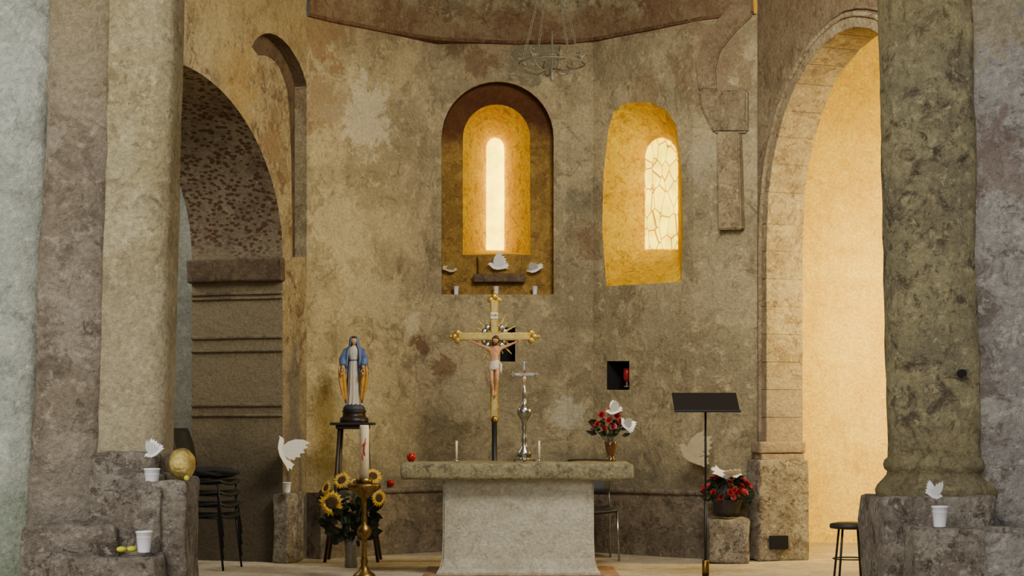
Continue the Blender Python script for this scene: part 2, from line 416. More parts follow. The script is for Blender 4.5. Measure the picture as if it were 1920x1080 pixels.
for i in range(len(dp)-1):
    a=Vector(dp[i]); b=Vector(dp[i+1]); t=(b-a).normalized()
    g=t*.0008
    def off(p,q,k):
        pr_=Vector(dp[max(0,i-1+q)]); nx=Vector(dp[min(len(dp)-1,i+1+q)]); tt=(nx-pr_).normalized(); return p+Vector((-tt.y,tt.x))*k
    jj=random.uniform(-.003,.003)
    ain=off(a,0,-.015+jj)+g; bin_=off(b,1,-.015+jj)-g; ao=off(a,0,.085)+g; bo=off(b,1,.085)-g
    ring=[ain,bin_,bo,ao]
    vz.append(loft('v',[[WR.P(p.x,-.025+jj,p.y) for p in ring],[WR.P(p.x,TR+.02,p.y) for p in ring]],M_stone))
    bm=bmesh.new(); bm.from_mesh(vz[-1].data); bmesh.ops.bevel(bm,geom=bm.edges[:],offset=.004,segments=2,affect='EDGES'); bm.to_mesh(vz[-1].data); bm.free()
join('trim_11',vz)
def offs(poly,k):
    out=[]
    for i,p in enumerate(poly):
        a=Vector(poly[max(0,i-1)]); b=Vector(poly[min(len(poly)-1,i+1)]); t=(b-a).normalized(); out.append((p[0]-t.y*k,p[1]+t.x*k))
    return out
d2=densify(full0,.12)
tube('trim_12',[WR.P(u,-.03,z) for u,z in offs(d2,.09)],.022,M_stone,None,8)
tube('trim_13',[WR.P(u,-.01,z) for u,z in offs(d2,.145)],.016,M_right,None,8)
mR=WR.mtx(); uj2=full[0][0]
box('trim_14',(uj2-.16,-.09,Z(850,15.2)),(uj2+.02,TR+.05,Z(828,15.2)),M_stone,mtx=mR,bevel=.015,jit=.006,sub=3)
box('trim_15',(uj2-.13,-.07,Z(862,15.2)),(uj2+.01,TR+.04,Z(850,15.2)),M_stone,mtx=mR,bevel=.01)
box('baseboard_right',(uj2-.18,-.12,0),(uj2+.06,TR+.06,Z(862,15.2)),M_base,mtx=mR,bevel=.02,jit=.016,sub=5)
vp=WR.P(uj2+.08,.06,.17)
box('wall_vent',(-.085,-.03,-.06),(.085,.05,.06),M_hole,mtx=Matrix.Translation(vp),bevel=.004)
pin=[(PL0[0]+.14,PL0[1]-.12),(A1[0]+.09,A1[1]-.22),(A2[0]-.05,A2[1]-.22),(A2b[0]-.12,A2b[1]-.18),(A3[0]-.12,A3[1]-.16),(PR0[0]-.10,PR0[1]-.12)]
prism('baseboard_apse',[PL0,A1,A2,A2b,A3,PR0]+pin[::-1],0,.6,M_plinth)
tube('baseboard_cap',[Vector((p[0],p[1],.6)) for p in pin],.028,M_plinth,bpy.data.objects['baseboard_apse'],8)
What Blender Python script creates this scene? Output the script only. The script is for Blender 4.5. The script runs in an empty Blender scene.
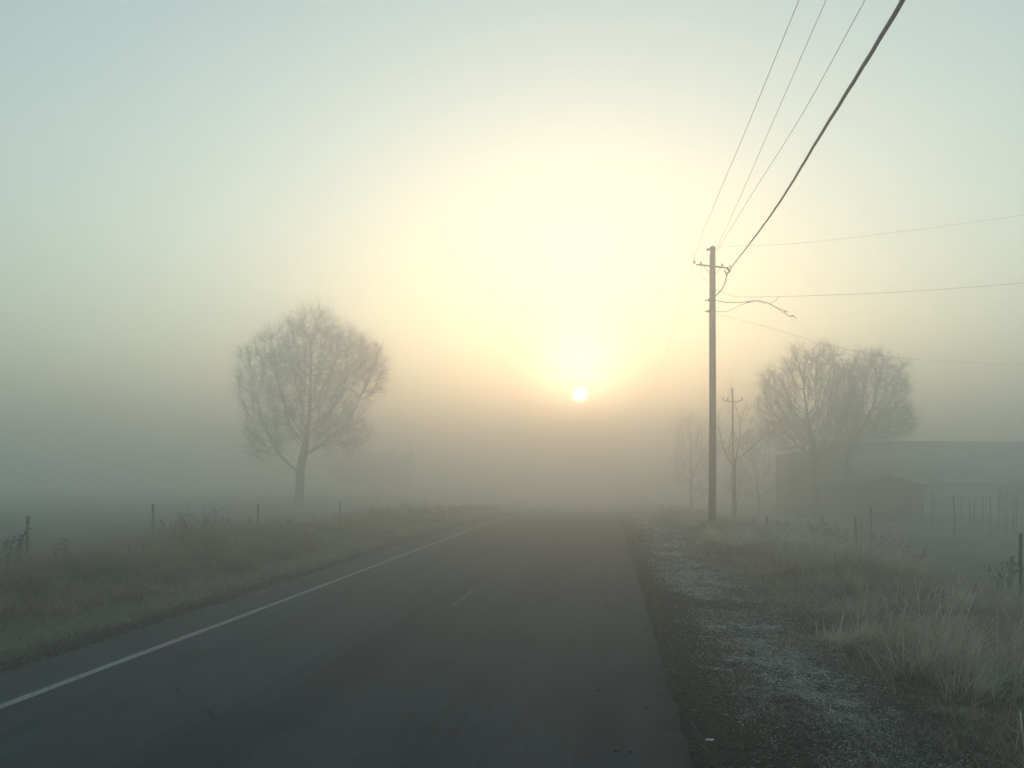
┄┄┄┄┄┄
● **Task description**
Each record should be quoted exactly, with the images omitted.

● **Complete output**
Continue the Blender Python script for this scene: part 2, from line 416. More parts follow. The script is for Blender 4.5. Measure the picture as if it were 1920x1080 pixels.
for i in range(len(dp)-1):
    a=Vector(dp[i]); b=Vector(dp[i+1]); t=(b-a).normalized()
    g=t*.0008
    def off(p,q,k):
        pr_=Vector(dp[max(0,i-1+q)]); nx=Vector(dp[min(len(dp)-1,i+1+q)]); tt=(nx-pr_).normalized(); return p+Vector((-tt.y,tt.x))*k
    jj=random.uniform(-.003,.003)
    ain=off(a,0,-.015+jj)+g; bin_=off(b,1,-.015+jj)-g; ao=off(a,0,.085)+g; bo=off(b,1,.085)-g
    ring=[ain,bin_,bo,ao]
    vz.append(loft('v',[[WR.P(p.x,-.025+jj,p.y) for p in ring],[WR.P(p.x,TR+.02,p.y) for p in ring]],M_stone))
    bm=bmesh.new(); bm.from_mesh(vz[-1].data); bmesh.ops.bevel(bm,geom=bm.edges[:],offset=.004,segments=2,affect='EDGES'); bm.to_mesh(vz[-1].data); bm.free()
join('trim_11',vz)
def offs(poly,k):
    out=[]
    for i,p in enumerate(poly):
        a=Vector(poly[max(0,i-1)]); b=Vector(poly[min(len(poly)-1,i+1)]); t=(b-a).normalized(); out.append((p[0]-t.y*k,p[1]+t.x*k))
    return out
d2=densify(full0,.12)
tube('trim_12',[WR.P(u,-.03,z) for u,z in offs(d2,.09)],.022,M_stone,None,8)
tube('trim_13',[WR.P(u,-.01,z) for u,z in offs(d2,.145)],.016,M_right,None,8)
mR=WR.mtx(); uj2=full[0][0]
box('trim_14',(uj2-.16,-.09,Z(850,15.2)),(uj2+.02,TR+.05,Z(828,15.2)),M_stone,mtx=mR,bevel=.015,jit=.006,sub=3)
box('trim_15',(uj2-.13,-.07,Z(862,15.2)),(uj2+.01,TR+.04,Z(850,15.2)),M_stone,mtx=mR,bevel=.01)
box('baseboard_right',(uj2-.18,-.12,0),(uj2+.06,TR+.06,Z(862,15.2)),M_base,mtx=mR,bevel=.02,jit=.016,sub=5)
vp=WR.P(uj2+.08,.06,.17)
box('wall_vent',(-.085,-.03,-.06),(.085,.05,.06),M_hole,mtx=Matrix.Translation(vp),bevel=.004)
pin=[(PL0[0]+.14,PL0[1]-.12),(A1[0]+.09,A1[1]-.22),(A2[0]-.05,A2[1]-.22),(A2b[0]-.12,A2b[1]-.18),(A3[0]-.12,A3[1]-.16),(PR0[0]-.10,PR0[1]-.12)]
prism('baseboard_apse',[PL0,A1,A2,A2b,A3,PR0]+pin[::-1],0,.6,M_plinth)
tube('baseboard_cap',[Vector((p[0],p[1],.6)) for p in pin],.028,M_plinth,bpy.data.objects['baseboard_apse'],8)
What Blender Python script creates this scene? Output the script only. The script is for Blender 4.5. The script runs in an empty Blender scene.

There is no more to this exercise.